Laos isn’t the only country to have faced this problem: Germany earned a fair amount of bombing itself during World War II and in the seventy years since has had to dig up a great deal of “UXO” (unexploded ordnance). Japan too. Indeed in any land where a war has happened, buried bombs still lurk. The U.S. Civil left buried munitions behind. World War I made much of post-war Europe uninhabitable as people dug, for decades, to rid the land of old bombs.

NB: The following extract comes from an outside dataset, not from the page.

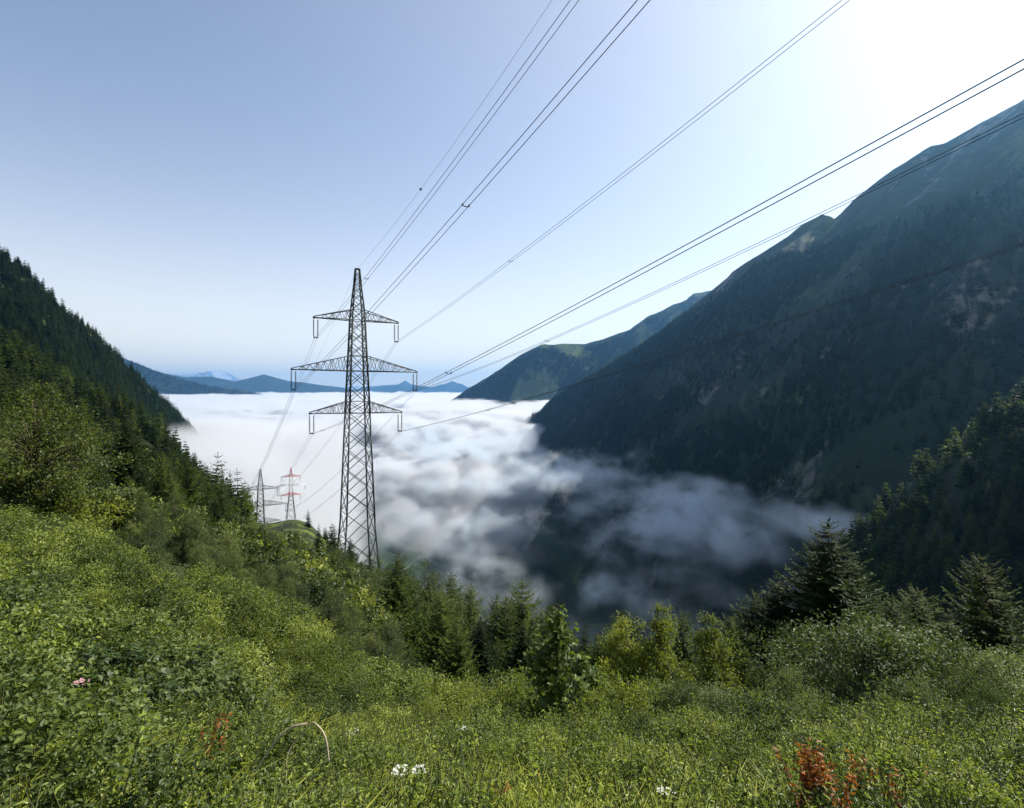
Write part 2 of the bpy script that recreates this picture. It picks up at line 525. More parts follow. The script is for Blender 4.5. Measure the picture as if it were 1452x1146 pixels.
left_mt = Mountain('mountain',
    [(-1200, -330, 700), (-500, 60, 780), (-150, 270, 820), (0, 360, 850), (45, 392, 880), (90, 438, 920), (130, 472, 960), (170, 510, 1010), (205, 545, 1060), (240, 578, 1110), (268, 606, 1150), (300, 660, 1180)],
    [(-300, 500, -300), (-350, 520, -300), (-380, 560, -300), (-400, 600, -300), (-410, 640, -300), (-420, 680, -310), (-430, 720, -320), (-440, 780, -330), (-440, 830, -340), (-440, 900, -350), (-430, 960, -360), (-420, 1000, -370)],
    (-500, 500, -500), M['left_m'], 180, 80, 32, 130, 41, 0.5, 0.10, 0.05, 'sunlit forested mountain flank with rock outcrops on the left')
mid_mt = Mountain('mountain',
    [(1250, 380, 6800), (1100, 395, 6500), (1010, 412, 6300), (984, 416, 6200), (972, 427, 6100), (955, 431, 6000), (940, 441, 5900), (920, 449, 5750), (893, 467, 5600), (830, 488, 5400), (768, 489, 5200), (738, 504, 5150), (700, 529, 5100), (662, 552, 5000), (636, 571, 4950), (600, 600, 4900)],
    [(400, 5000, VZ)] * 2 + [(300, 4900, VZ)] * 4 + [(100, 4600, VZ)] * 4 + [(-300, 4200, VZ)] * 3 + [(-700, 4300, VZ)] * 3,
    (800, 1800, -900), M['mid_m'], 300, 90, 110, 420, 53, 0.5, 0.22, 0.05, 'blue hazy mountain with green alpine meadow at its top beyond the fog')
dark_spur = Mountain('mountain',
    [(60, 470, 6300), (170, 507, 6600), (215, 524, 6900), (260, 539, 7100), (300, 548, 7200), (340, 554, 7300), (375, 560, 7400), (420, 580, 7500)],
    [(-5200, 5600, VZ)] * 3 + [(-4000, 6300, VZ)] * 3 + [(-3000, 6800, VZ)] * 2, (-500, 1500, -700), M['far_m'], 120, 40, 60, 300, 61, 0.4, 0.25, 0.05, 'dark wooded spur rising out of the fog behind the left flank')
far_ridge = Mountain('mountain',
    [(-300, 500, 14000), (120, 515, 14000), (230, 529, 14000), (262, 535, 14000), (300, 534, 14000), (333, 541, 14000), (352, 537, 14000), (374, 531, 14000), (392, 536, 14000), (412, 541, 14000), (440, 544, 14200), (480, 549, 14400), (530, 558, 14600), (600, 566, 14800)],
    [(-9000, 11000, VZ)] * 4 + [(-7500, 11000, VZ)] * 4 + [(-6000, 11000, VZ)] * 3 + [(-3000, 11500, VZ)] * 3, (0, 3000, -1000), M['far_m'], 200, 30, 130, 900, 71, 0.4, 0.15, 0.1, 'distant blue mountain ridge beyond the fog sea')
snow_range = Mountain('mountain',
    [(-200, 540, 36000), (180, 532, 36000), (230, 529, 36000), (262, 531, 36000), (290, 528, 36000), (312, 526, 36000), (322, 530, 36000), (345, 539, 36000), (420, 549, 36000), (470, 548, 36000), (560, 551, 36000)],
    [(-26000, 30000, VZ)] * 4 + [(-20000, 30000, VZ)] * 4 + [(-10000, 30000, VZ)] * 3, (0, 5000, -1500), M['snow_m'], 260, 24, 420, 1300, 83, 0.6, 0.35, 0.1, 'faint snowy mountain range on the horizon')
pale_range = Mountain('mountain',
    [(480, 556, 24000), (520, 549, 24000), (548, 547, 24000), (566, 545, 24000), (574, 539, 24000), (584, 545, 24000), (610, 549, 24000), (632, 545, 24000), (642, 541, 24000), (655, 552, 24000), (700, 560, 24000), (900, 556, 24000)],
    [(-7000, 19000, VZ)] * 4 + [(-4000, 19000, VZ)] * 4 + [(0, 19000, VZ)] * 4, (0, 4000, -1200), M['far_m'], 200, 24, 160, 900, 91, 0.5, 0.25, 0.1, 'pale blue distant peaks between the pylon and the meadow mountain')


def build_valley():
    u = np.linspace(-1, 1, 220)
    v = np.linspace(0, 1, 220)
    U, W = np.meshgrid(u, v, indexing='ij')
    y = 150 + (W.ravel() ** 2.6) * 60000
    x = U.ravel() * (2200 + y * 1.3)
    z = VZ + 8 + fbm(x / 700, y / 700, 6, 101) * 60 * np.clip(y / 1500, 0.3, 1) + np.clip((y - 9000) / 20000, 0, 1) * 150
    z += np.clip((-x - 200) / 900, 0, 1) * np.clip((3600 - y) / 1500, 0, 1) * 150
    return tag(obj('valley', mesh_from('valley', np.stack([x, y, z], 1), grid_quads(220, 220)[:, ::-1], [M['valley']], smooth=True)), 'dark forested valley floor under the drifting fog', kind='structure')


build_valley()

# ------------------------------------------------------------------ plant prototypes
def unit(a):
    return a / (np.linalg.norm(a, axis=-1, keepdims=True) + 1e-9)


def cards(p, d, n, l, w, fold=0.12, wide=0.45):
    """leaf-shaped quads: base p, direction d, face normal n"""
    d = unit(d)
    s = unit(np.cross(d, n))
    n = np.cross(s, d)
    l, w = np.asarray(l)[:, None], np.asarray(w)[:, None]
    a = p
    b = p + d * l * wide + s * w * 0.5 + n * w * fold
    c = p + d * l
    e = p + d * l * wide - s * w * 0.5 + n * w * fold
    return np.stack([a, b, c, e], 1).reshape(-1, 3)


def oval_cards(p, d, n, l, w, fold=0.16, curl=0.12):
    """oval leaves folded along the midrib: two quads each"""
    d = unit(d)
    s = unit(np.cross(d, n))
    n = np.cross(s, d)
    l, w = np.asarray(l)[:, None], np.asarray(w)[:, None]
    tip = p + d * l - n * l * curl
    out = []
    for q in (1, -1):
        a = p + d * l * 0.28 + s * q * w * 0.46 + n * w * fold
        b = p + d * l * 0.66 + s * q * w * 0.42 + n * w * fold - n * l * curl * 0.4
        out.append(np.stack([p, a, b, tip] if q > 0 else [p, tip, b, a], 1).reshape(-1, 3))
    return np.concatenate(out)


def quads_of(V):
    return np.arange(len(V)).reshape(-1, 4)


class Parts:
    """accumulates tubes (wood) and leaf cards"""

    def __init__(s):
        s.V, s.Q, s.n = [], [], 0
        s.L, s.A = [], []

    def tube(s, pts, r, seg=5):
        V, Q = tube(pts, r, seg)
        s.V.append(V)
        s.Q.append(Q + s.n)
        s.n += len(V)

    def leaves(s, V, attr):
        s.L.append(V)
        s.A.append(np.repeat(attr, 4))

    def wood_mesh(s, name, mat):
        return mesh_from(name, np.concatenate(s.V), np.concatenate(s.Q), [mat], smooth=True)

    def leaf_mesh(s, name, mat):
        V = np.concatenate(s.L)
        return mesh_from(name, V, quads_of(V), [mat], attr=np.concatenate(s.A))

    def joined(s, name, wood, leaf):
        LV = np.concatenate(s.L)
        LQ = quads_of(LV) + s.n
        V = np.concatenate(s.V + [LV])
        Q = np.concatenate(s.Q + [LQ])
        mi = np.r_[np.zeros(sum(len(q) for q in s.Q)), np.ones(len(LQ))]
        at = np.r_[np.zeros(s.n), np.concatenate(s.A)]
        return mesh_from(name, V, Q, [wood, leaf], mi, at)


def tube(pts, r, seg=5):
    pts = np.asarray(pts, float)
    d = unit(np.gradient(pts, axis=0))
    ref = np.array((0.31, 0.22, 1.0)) if abs(d[0][2]) < 0.9 else np.array((1.0, 0.2, 0.0))
    a = unit(np.cross(d, ref))
    b = np.cross(d, a)
    r = np.broadcast_to(np.asarray(r, float), (len(pts),))[:, None]
    V = np.concatenate([pts + r * (a * math.cos(t) + b * math.sin(t)) for t in np.arange(seg) * 2 * math.pi / seg], 1).reshape(-1, 3)
    i = np.arange(len(pts) - 1)[:, None] * seg
    k = np.arange(seg)[None, :]
    k2 = (k + 1) % seg
    return V, np.stack([i + k, i + k2, i + seg + k2, i + seg + k], -1).reshape(-1, 4)


def conifer(h, rad, seed, whorls, per, sprays, droop=0.35, upturn=0.25, fine=1.0, power=0.85, base=0.06, gap=0.15, hang=0.25, short=1.0):
    g = np.random.default_rng(seed)
    pt = Parts()
    lean = g.normal(0, 0.01, 2) * h
    tz = np.linspace(-0.05, 1, 8)
    pt.tube(np.stack([lean[0] * tz ** 2, lean[1] * tz ** 2, tz * h], 1), np.maximum(0.011 * h * (1 - tz), 0.006) + 0.004, 6)
    for k in range(whorls):
        f = base + (0.985 - base) * (k + g.uniform(-.3, .3)) / whorls
        f = min(max(f, base * .8), 0.985)
        z = f * h
        rr = rad * ((1 - f) ** power) * (0.9 + 0.1 * math.sin(k * 2.1)) + 0.028 * h * (1 - f) ** 0.4
        nb = max(3, int(per * (0.55 + 0.45 * (1 - f))))
        a0 = g.uniform(0, 6.28)
        for j in range(nb):
            if g.random() < gap: continue
            a = a0 + 6.283 * j / nb + g.normal(0, 0.18)
            L = rr * g.uniform(0.72, 1.12)
            ns = max(3, int(sprays * (0.35 + 0.65 * L / rad)))
            t = np.linspace(0.12, 1, ns) + g.normal(0, 0.02, ns)
            dirh = np.array((math.cos(a), math.sin(a), 0))
            dr = droop * (0.35 + 0.9 * (1 - f)) * g.uniform(0.7, 1.3)
            rise = 0.35 * max(0, f - 0.45)
            pos = lambda q: dirh * (q * L)[:, None] + np.array((0, 0, 1.0)) * ((-dr * np.sin(q * 1.7) + upturn * q ** 3 + rise * q) * L)[:, None]
            P0 = pos(t) + np.array((lean[0] * f * f, lean[1] * f * f, z))
            tan = unit(pos(t + 0.05) - pos(t - 0.05))
            side = np.cross(tan, (0, 0, 1.0))
            side = unit(side)
            if whorls > 14 and L > 0.12 * rad:
                q = np.linspace(0, .95, 4)
                pt.tube(pos(q) + np.array((lean[0] * f * f, lean[1] * f * f, z)), 0.0035 * h * (1 - q) * (0.4 + 0.6 * L / rad) + 0.002, 3)
            ll = L * (0.42 - 0.22 * t) * short * g.uniform(0.75, 1.25, ns) * fine ** 0.5 + 0.03
            for sg in (-1, 1):
                dd = tan * 0.75 + side * sg * g.uniform(0.7, 1.1, ns)[:, None] + np.array((0, 0, -hang)) * g.uniform(0.4, 1.3, ns)[:, None]
                nn = np.array((0, 0, 1.0)) + g.normal(0, 0.35, (ns, 3))
                pt.leaves(cards(P0, dd, nn, ll, ll * 0.52 * fine, 0.1), g.random(ns) * 0.7 + 0.3 * t)
            dd = tan + g.normal(0, 0.25, (ns, 3)) + np.array((0, 0, 0.12))
            pt.leaves(cards(P0, dd, np.array((0, 0, 1.0)) + g.normal(0, 0.5, (ns, 3)), ll * 0.9, ll * 0.42 * fine), g.random(ns) * 0.7 + 0.3 * t)
    n = 10
    th = g.uniform(0, 6.28, n)
    pp = np.stack([0 * th + lean[0], 0 * th + lean[1], h * g.uniform(0.93, 0.985, n)], 1)
    pt.leaves(cards(pp, np.stack([np.cos(th) * .5, np.sin(th) * .5, 0 * th + .9], 1), g.normal(0, 1, (n, 3)), np.full(n, 0.022 * h), np.full(n, 0.006 * h)), g.random(n))
    return pt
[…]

But it is useful to look at Laos as an example of how the past lays just below the surface, ready to rear up and tear you to pieces. The bombs and crashed airplanes of what is now called “The Secret War” shredded the land of Laos and left it pockmarked and treacherous. Four decades after that miserable and illegal conflict petered out children, men and women can still wander down a path, ride a bike or plow a field and get blown up. So grave is the issue that organizations have sprouted up to raise awareness and funds
One is Saoban a small NGO creating jobs for Laotian people. One of its missions is to take the material from old ordnance and recycle it into other products – some of it jewellery. You can never tell how many people really get to work at this, or even want to, but in a country as hamstrung and limited as Laos still is, anything it produces probably leaves a little wealth behind in the pockets of someone who would otherwise be even more poor.
And this product – bracelets and pendants formed from the remnants of old weapons – has a certain kind of magic. First, the stuff has to be dug up just to make the world safe for people. This curious kind of farming (they called it “the Iron Harvest” in Europe after World War I) has inherent benefits, but to see people craft beautiful objects from it is just extroardinary. It is simple and strong and plain, but it is powerful: you hold in your hand a piece of metal that was meant to kill someone. And you buy it, and you can wear it – an act which goes far beyond adornment: it is a declaration of peace.
We all have a past. We all have unexploded shells lurking within us or nearby. Yours might contain the seeds of something beautiful, if they don’t blow up first.